**What is being asked:**
Which lines fall between the line holding "Generate a Blender" and the line holding "rnd = random.Random(7)", inclusive? Retype them exactly, without the pictures, and add nothing else.

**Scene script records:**
:::::

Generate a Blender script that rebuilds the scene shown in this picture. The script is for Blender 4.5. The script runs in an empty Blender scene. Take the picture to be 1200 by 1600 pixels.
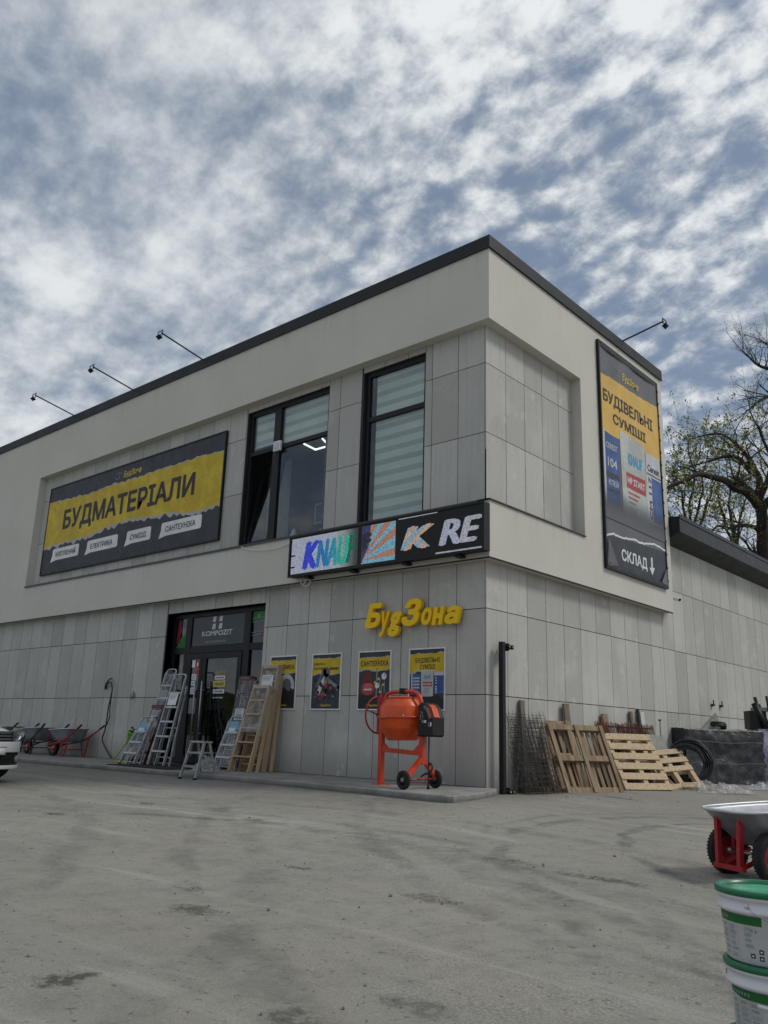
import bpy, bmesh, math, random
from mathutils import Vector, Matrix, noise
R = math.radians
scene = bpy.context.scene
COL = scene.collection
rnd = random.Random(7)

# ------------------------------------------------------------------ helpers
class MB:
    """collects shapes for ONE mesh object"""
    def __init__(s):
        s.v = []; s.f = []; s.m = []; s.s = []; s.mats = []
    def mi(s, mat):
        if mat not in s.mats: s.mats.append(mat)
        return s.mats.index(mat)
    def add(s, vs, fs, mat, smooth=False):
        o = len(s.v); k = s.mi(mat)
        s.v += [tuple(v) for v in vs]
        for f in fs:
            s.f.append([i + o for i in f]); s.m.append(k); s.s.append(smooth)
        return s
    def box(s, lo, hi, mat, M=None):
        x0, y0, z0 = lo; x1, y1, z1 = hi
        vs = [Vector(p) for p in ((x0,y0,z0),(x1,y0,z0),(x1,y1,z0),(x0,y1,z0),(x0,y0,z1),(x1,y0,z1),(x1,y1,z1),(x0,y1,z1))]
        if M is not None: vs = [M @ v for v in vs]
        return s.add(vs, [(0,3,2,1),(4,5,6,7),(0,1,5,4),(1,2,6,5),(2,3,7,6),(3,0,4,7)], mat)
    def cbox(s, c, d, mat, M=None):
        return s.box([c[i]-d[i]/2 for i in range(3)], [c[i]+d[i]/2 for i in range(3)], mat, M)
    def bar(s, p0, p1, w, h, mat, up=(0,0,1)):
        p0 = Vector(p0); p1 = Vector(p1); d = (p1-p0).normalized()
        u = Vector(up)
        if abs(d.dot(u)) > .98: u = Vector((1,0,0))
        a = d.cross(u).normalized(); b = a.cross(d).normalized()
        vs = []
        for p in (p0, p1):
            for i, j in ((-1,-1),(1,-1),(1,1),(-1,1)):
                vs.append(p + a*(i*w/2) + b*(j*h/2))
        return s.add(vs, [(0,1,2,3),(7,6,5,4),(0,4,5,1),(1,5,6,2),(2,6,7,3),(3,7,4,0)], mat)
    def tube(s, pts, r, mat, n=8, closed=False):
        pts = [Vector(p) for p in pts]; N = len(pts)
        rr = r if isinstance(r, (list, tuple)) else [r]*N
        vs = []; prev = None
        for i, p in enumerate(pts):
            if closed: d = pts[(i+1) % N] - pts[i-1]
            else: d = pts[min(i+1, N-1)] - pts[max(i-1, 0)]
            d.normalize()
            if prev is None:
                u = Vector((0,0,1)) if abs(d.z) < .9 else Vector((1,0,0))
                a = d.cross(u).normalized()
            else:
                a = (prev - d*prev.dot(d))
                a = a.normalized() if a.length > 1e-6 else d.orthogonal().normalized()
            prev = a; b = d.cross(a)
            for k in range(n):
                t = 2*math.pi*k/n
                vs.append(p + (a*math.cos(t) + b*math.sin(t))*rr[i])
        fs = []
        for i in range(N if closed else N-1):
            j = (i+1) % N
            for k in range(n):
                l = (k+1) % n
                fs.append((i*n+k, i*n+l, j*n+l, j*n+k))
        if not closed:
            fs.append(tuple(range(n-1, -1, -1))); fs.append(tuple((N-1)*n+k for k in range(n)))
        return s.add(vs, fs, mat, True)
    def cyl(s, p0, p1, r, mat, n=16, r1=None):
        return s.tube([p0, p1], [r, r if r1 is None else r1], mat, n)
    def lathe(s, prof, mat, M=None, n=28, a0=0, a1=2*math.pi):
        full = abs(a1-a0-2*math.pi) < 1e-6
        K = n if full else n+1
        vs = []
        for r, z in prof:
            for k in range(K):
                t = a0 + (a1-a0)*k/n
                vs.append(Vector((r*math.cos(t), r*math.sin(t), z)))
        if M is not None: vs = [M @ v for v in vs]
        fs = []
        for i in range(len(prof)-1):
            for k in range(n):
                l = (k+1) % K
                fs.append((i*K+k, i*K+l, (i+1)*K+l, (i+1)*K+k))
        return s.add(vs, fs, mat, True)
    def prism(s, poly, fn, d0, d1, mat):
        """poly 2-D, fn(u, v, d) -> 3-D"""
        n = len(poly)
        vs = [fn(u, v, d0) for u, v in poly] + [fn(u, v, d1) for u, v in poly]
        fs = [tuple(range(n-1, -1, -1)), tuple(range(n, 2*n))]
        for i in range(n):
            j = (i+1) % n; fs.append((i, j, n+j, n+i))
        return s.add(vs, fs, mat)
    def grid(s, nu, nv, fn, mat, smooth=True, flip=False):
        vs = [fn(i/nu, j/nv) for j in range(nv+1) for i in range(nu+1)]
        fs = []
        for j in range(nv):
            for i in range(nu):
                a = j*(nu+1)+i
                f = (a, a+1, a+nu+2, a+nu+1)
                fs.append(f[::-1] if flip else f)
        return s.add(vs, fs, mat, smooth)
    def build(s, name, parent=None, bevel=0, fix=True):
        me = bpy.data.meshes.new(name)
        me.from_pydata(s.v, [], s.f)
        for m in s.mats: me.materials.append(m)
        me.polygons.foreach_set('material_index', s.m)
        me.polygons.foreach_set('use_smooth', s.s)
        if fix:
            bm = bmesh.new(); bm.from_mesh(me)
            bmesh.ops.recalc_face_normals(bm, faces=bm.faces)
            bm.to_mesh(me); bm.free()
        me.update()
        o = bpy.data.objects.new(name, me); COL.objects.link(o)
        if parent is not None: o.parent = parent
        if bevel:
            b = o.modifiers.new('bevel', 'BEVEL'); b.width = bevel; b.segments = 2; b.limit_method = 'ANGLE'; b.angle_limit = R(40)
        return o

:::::

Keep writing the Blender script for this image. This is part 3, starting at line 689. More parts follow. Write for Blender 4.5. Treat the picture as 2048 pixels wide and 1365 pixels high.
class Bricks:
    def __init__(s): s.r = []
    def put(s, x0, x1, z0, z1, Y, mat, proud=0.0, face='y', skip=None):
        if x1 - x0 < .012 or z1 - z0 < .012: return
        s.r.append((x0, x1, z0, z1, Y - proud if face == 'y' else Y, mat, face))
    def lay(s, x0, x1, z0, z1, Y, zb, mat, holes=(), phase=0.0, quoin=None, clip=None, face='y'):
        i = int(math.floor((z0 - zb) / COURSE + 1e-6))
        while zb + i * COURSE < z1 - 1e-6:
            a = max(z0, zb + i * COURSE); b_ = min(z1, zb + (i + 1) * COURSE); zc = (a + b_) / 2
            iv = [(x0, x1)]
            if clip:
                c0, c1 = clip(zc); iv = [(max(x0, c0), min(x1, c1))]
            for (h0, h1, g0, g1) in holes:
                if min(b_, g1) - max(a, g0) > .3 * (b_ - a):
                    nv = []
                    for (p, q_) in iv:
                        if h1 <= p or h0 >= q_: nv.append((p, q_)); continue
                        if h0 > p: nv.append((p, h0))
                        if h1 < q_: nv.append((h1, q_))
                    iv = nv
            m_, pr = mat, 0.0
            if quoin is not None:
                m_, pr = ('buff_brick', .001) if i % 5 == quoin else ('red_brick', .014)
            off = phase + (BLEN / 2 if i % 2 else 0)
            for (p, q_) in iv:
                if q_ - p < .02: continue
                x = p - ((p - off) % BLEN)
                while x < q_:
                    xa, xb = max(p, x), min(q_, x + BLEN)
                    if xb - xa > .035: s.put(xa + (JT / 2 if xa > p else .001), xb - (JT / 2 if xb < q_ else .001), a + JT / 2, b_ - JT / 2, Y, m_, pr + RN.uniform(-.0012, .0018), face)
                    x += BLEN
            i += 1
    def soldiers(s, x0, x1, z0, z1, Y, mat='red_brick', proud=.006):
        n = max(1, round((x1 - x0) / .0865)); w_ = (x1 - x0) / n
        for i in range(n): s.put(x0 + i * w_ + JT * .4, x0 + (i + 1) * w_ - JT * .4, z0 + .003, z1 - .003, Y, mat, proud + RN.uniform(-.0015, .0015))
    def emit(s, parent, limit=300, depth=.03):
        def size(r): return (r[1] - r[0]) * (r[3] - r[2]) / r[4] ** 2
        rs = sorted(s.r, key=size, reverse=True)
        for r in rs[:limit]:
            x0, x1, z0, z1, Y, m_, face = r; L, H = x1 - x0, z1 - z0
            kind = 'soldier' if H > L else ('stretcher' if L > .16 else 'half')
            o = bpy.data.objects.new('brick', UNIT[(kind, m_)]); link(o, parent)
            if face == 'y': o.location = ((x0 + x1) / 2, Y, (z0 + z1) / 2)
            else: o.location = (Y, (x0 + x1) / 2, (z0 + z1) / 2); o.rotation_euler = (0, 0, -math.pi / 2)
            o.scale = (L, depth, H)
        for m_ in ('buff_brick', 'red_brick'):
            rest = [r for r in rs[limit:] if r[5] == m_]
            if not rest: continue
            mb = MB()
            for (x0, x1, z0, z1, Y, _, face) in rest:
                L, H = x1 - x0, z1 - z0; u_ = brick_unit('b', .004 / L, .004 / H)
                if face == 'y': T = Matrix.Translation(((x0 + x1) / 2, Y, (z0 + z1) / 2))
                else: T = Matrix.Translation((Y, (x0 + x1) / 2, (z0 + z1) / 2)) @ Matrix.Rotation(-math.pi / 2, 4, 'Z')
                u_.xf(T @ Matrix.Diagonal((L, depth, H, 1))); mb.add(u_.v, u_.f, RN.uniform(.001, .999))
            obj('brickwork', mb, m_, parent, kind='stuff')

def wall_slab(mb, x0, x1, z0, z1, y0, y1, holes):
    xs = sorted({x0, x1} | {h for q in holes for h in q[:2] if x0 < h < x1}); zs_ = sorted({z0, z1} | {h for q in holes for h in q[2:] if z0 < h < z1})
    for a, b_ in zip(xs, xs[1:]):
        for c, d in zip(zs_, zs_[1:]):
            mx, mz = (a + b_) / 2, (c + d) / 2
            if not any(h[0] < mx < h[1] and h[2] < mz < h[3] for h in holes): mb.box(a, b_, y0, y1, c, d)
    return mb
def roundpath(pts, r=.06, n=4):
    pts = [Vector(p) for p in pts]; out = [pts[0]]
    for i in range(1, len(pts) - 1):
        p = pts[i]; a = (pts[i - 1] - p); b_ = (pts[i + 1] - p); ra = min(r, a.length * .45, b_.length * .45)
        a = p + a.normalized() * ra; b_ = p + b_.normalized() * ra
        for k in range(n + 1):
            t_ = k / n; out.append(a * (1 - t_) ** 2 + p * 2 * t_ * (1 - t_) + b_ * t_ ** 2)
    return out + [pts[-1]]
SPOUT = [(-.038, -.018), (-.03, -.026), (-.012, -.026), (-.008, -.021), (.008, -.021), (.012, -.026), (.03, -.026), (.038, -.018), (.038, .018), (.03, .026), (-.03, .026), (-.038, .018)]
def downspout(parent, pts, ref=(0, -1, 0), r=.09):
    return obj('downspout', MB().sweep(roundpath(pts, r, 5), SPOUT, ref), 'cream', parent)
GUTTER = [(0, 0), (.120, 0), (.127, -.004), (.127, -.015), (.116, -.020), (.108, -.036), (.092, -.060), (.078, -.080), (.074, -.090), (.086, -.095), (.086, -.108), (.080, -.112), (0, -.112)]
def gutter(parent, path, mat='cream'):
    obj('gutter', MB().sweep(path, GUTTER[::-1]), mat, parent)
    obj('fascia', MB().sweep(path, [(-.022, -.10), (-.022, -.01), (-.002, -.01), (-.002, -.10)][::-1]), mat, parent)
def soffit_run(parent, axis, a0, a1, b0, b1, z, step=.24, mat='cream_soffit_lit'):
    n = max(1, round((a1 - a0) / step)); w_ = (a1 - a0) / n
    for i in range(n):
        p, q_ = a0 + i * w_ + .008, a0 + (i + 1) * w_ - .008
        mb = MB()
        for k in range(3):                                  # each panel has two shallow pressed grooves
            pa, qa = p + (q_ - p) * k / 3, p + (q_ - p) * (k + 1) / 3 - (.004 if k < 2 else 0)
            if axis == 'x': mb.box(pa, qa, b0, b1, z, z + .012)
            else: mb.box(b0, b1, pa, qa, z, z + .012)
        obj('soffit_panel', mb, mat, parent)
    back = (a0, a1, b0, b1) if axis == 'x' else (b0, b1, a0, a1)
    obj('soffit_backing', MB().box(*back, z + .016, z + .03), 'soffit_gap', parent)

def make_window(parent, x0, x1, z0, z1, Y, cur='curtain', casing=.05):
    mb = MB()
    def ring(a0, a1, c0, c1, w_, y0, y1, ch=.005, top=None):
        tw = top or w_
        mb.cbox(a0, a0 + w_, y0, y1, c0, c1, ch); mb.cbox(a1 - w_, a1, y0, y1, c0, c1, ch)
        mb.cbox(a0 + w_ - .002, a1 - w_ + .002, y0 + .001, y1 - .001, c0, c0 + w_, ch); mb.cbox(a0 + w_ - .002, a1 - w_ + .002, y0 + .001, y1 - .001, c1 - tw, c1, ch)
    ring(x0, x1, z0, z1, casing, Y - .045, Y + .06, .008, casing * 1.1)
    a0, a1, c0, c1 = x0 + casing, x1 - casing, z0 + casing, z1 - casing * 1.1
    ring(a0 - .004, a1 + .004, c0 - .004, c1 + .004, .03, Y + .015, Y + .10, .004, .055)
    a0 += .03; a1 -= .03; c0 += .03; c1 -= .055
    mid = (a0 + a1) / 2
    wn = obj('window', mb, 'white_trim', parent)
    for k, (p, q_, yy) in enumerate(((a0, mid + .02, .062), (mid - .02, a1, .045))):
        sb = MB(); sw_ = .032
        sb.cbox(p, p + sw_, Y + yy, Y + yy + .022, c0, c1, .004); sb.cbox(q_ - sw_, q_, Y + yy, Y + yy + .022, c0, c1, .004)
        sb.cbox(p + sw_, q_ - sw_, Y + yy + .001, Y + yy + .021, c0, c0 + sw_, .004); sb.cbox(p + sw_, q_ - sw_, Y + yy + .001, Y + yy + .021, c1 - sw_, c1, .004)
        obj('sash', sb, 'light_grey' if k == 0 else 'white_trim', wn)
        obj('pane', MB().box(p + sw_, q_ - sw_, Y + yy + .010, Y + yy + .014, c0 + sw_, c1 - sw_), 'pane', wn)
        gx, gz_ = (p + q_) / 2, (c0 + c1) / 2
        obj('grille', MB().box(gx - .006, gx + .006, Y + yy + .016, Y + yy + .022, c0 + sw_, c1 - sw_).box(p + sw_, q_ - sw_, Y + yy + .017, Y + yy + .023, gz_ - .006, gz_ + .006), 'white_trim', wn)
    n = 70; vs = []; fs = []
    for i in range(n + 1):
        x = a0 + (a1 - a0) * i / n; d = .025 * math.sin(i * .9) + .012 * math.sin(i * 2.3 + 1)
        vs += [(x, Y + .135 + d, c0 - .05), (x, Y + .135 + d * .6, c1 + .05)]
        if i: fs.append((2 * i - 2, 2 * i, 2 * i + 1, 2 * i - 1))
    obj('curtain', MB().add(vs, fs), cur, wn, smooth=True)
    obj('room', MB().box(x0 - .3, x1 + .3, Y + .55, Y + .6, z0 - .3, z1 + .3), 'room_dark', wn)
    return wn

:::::

**Complete answer:**
Generate a Blender script that rebuilds the scene shown in this picture. The script is for Blender 4.5. The script runs in an empty Blender scene. Take the picture to be 1200 by 1600 pixels.
import bpy, bmesh, math, random
from mathutils import Vector, Matrix, noise
R = math.radians
scene = bpy.context.scene
COL = scene.collection
rnd = random.Random(7)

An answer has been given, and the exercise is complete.